It is no trifling accomplishment to carve well, and both ladies and gentlemen ought to so far make carving a study that they may be able to perform the task with sufficient skill at least to prevent remark. There are no real difficulties in the way of mastering the accomplishment; knowledge simply is required. All displays of exertion are in bad taste, because they indicate a want of ability on the part of the carver, or are a strong indication of the toughness of the roast or the age of the bird. A good knife of moderate size and great sharpness is a necessity. Fowls are easily carved, and in roasts such as loins, breasts, fore-quarters, etc., the butcher should always have instructions to separate the joints. The platter should be placed so near to the carver that he has full control over it; if far off nothing can prevent an ungraceful appearance. In carving a turkey, place the head to the right, cut off the wing nearest you first, then the leg and second joint; then slice the breast until a rounded, ivory-shaped piece appears; insert the knife between that and the bone and separate them; this part is the nicest bit of the breast; next comes the "merry-thought." After this, turn over the bird a little, and just below the breast you will find the "oyster," which you can separate as you did the inner breast. The side bone lies beside the rump, and the desired morsel can be taken out without separating the whole bone. Proceed in the same way upon the other side. The fork need not be removed during the whole process. An experienced carver will dissect a fowl as easily as you can break an egg or cut a potato. He retains his seat, manages his hands and elbows artistically, and is perfectly at his ease.

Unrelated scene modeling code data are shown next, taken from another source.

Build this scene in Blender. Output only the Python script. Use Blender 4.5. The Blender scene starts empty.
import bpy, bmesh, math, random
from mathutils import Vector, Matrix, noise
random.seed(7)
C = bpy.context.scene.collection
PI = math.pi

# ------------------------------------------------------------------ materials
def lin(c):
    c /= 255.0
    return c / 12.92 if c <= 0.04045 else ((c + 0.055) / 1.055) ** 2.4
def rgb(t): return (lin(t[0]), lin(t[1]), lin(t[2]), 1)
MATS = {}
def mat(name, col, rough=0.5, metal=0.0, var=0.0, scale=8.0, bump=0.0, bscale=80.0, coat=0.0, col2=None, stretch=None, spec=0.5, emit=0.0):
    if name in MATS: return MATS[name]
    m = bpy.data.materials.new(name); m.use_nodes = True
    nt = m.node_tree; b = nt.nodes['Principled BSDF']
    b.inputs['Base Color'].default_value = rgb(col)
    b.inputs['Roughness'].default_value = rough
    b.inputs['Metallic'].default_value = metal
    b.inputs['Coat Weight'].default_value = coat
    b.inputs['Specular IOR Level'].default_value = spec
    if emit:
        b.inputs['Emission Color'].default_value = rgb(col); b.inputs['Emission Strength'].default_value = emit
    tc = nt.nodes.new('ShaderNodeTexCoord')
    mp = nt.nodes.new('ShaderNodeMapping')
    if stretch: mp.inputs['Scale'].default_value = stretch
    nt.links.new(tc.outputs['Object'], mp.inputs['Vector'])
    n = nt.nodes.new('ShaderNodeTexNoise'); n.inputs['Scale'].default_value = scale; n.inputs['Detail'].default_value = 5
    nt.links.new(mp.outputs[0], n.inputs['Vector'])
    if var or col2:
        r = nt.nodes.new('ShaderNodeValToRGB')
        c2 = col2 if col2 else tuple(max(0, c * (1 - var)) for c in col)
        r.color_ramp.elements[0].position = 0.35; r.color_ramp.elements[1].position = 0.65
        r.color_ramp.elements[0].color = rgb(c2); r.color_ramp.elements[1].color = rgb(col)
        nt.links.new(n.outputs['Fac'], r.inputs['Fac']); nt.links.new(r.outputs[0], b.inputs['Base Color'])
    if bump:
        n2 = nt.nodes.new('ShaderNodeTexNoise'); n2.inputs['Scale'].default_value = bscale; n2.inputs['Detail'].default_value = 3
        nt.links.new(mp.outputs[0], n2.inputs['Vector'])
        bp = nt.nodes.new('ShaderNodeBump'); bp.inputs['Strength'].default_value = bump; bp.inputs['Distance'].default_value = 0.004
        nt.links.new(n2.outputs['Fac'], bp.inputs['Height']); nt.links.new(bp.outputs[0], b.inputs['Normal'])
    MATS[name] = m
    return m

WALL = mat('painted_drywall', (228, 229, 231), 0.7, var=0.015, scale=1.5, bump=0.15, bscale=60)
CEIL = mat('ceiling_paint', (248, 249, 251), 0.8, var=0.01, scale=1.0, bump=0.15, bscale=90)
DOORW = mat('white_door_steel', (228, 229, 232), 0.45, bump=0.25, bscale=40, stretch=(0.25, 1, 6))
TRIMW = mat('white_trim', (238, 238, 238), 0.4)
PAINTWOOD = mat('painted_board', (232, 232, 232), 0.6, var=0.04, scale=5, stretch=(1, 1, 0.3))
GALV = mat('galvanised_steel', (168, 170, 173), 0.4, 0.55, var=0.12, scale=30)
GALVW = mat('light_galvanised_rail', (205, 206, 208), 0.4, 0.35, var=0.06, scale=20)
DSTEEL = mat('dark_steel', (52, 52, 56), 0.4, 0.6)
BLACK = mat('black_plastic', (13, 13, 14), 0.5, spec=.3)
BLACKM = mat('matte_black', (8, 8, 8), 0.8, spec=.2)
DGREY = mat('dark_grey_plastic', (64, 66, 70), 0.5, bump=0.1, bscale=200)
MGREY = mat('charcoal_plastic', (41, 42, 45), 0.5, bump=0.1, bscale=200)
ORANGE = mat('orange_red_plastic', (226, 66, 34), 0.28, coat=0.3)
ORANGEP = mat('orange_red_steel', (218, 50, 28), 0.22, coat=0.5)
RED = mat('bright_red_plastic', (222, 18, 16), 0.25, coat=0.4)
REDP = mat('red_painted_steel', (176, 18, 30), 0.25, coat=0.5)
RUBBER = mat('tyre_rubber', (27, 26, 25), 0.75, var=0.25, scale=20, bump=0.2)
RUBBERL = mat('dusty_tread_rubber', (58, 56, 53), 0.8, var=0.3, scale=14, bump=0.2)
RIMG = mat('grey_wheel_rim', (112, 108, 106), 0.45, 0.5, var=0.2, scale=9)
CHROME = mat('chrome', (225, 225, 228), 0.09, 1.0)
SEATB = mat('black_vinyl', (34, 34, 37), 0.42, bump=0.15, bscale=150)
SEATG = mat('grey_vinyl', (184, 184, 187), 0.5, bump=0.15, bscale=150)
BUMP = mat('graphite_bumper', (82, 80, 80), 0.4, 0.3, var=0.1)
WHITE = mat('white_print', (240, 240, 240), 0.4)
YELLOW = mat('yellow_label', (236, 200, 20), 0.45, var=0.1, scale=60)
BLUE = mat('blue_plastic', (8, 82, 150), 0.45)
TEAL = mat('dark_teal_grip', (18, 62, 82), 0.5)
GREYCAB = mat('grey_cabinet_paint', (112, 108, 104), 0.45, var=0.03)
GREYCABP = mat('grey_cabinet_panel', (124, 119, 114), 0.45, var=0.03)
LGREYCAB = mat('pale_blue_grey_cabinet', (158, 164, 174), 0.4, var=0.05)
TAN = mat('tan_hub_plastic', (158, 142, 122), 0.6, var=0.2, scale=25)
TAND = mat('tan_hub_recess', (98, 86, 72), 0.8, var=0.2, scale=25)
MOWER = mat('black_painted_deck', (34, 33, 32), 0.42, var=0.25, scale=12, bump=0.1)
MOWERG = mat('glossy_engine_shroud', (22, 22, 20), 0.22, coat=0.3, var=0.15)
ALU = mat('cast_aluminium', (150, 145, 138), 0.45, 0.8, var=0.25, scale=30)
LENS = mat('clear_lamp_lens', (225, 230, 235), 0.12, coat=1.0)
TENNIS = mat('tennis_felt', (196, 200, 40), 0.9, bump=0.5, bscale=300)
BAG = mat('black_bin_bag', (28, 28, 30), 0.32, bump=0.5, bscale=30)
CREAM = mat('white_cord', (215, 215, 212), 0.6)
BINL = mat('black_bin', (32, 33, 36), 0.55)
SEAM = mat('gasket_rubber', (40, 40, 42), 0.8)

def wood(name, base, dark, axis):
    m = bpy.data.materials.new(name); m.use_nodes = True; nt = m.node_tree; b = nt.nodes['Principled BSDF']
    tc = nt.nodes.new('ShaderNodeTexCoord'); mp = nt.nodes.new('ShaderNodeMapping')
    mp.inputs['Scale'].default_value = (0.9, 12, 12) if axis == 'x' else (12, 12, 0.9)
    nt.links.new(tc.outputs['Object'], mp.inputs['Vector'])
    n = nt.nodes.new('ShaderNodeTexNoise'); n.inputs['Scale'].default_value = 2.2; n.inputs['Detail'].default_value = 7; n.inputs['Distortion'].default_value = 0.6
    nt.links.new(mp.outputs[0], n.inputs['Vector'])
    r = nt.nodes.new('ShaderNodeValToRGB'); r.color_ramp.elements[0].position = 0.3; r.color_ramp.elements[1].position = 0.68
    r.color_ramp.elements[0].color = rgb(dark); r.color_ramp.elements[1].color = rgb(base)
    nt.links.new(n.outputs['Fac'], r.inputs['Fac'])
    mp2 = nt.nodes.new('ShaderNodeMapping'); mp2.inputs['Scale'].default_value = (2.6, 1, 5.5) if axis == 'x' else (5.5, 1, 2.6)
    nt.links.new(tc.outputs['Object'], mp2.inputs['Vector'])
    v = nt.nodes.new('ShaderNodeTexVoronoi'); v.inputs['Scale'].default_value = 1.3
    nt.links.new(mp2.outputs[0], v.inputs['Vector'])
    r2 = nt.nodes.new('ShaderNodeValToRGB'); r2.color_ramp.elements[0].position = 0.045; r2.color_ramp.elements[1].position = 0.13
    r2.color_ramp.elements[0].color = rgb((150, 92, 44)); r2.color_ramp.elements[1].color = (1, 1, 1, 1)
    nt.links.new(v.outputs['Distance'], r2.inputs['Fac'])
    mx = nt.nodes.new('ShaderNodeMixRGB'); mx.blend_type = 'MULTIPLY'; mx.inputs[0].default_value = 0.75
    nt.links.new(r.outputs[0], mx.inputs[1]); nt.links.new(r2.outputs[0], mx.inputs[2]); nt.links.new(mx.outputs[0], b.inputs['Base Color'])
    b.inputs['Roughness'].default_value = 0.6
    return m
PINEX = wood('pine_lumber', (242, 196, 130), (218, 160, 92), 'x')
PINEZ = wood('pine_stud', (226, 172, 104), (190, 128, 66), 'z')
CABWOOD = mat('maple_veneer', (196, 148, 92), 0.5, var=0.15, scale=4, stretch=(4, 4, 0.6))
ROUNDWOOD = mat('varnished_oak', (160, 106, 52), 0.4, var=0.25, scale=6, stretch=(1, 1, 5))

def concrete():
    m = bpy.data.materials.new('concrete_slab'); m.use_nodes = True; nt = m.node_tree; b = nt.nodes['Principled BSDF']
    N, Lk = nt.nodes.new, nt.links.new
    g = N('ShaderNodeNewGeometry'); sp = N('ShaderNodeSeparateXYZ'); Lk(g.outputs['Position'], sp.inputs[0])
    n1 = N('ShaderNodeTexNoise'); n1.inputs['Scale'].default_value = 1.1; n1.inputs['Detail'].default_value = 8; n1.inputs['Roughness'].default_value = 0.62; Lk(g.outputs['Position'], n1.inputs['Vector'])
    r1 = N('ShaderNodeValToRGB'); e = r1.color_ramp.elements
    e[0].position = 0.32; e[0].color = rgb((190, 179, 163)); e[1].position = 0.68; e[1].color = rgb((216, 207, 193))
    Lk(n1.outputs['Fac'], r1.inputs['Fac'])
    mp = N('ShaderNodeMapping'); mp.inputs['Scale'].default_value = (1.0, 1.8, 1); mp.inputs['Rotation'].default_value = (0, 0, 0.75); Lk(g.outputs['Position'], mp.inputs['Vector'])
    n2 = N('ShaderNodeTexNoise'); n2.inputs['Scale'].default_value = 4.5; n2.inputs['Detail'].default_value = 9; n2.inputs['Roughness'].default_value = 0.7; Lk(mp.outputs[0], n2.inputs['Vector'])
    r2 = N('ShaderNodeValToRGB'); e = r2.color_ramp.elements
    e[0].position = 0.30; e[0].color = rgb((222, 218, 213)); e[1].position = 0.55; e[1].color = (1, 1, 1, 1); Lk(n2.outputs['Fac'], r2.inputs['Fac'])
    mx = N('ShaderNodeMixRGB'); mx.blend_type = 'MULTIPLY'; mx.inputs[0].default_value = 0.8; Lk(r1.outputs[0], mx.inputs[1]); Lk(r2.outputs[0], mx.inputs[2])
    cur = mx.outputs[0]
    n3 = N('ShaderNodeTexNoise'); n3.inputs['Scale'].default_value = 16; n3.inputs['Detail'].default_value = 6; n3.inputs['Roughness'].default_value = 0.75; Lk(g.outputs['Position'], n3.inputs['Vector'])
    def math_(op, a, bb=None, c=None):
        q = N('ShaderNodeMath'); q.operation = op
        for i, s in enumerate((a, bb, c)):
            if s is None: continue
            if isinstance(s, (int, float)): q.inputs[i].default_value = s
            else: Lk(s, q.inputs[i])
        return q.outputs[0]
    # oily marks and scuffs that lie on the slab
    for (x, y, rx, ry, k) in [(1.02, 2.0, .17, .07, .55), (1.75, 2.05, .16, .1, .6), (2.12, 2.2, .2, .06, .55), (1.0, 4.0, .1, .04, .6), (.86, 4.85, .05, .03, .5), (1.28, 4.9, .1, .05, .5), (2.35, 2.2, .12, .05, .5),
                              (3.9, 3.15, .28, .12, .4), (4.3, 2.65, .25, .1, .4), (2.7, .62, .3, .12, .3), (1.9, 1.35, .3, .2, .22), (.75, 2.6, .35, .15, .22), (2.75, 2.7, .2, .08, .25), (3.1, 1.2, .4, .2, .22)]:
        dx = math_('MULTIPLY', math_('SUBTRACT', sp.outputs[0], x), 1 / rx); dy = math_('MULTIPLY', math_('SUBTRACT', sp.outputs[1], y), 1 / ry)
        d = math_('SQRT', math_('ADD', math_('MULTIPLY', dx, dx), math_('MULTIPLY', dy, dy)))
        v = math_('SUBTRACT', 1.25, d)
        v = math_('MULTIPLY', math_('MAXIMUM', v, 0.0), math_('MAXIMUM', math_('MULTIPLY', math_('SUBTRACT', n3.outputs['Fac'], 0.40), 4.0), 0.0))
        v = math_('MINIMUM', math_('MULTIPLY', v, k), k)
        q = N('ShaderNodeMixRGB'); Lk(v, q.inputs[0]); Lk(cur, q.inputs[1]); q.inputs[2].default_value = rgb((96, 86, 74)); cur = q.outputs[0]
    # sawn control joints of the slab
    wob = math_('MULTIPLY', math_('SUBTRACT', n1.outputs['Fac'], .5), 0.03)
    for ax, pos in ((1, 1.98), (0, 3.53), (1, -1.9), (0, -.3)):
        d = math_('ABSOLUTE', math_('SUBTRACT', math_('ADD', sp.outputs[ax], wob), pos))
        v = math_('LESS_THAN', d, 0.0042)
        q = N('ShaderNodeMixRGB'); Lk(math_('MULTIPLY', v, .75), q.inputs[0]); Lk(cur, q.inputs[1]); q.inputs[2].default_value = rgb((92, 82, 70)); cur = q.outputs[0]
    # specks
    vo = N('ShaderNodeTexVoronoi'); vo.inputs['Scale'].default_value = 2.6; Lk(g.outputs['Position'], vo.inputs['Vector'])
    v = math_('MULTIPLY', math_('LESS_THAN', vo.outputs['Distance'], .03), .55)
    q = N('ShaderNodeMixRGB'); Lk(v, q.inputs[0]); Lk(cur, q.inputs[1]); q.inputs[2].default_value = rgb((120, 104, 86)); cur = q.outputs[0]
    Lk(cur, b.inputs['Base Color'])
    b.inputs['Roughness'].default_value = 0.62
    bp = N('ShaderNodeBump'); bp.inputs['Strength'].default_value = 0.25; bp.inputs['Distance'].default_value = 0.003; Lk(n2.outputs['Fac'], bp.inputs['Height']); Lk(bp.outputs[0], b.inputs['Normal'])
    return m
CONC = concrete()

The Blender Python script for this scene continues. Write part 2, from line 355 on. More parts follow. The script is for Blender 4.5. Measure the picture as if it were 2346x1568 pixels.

There is no difficulty in the matter; it only requires knowledge and practice, and these should be taught in the family, each child taking his turn. Chickens and partridges are carved in the same way. The trail of a woodcock on toast is the choicest bit of the bird; also the thigh of a partridge.

A fillet of veal is cut in thin, smooth slices off the top, and portions of the stuffing and fat are served to each. In cutting a breast of veal, separate the breast and brisket, and then cut them up.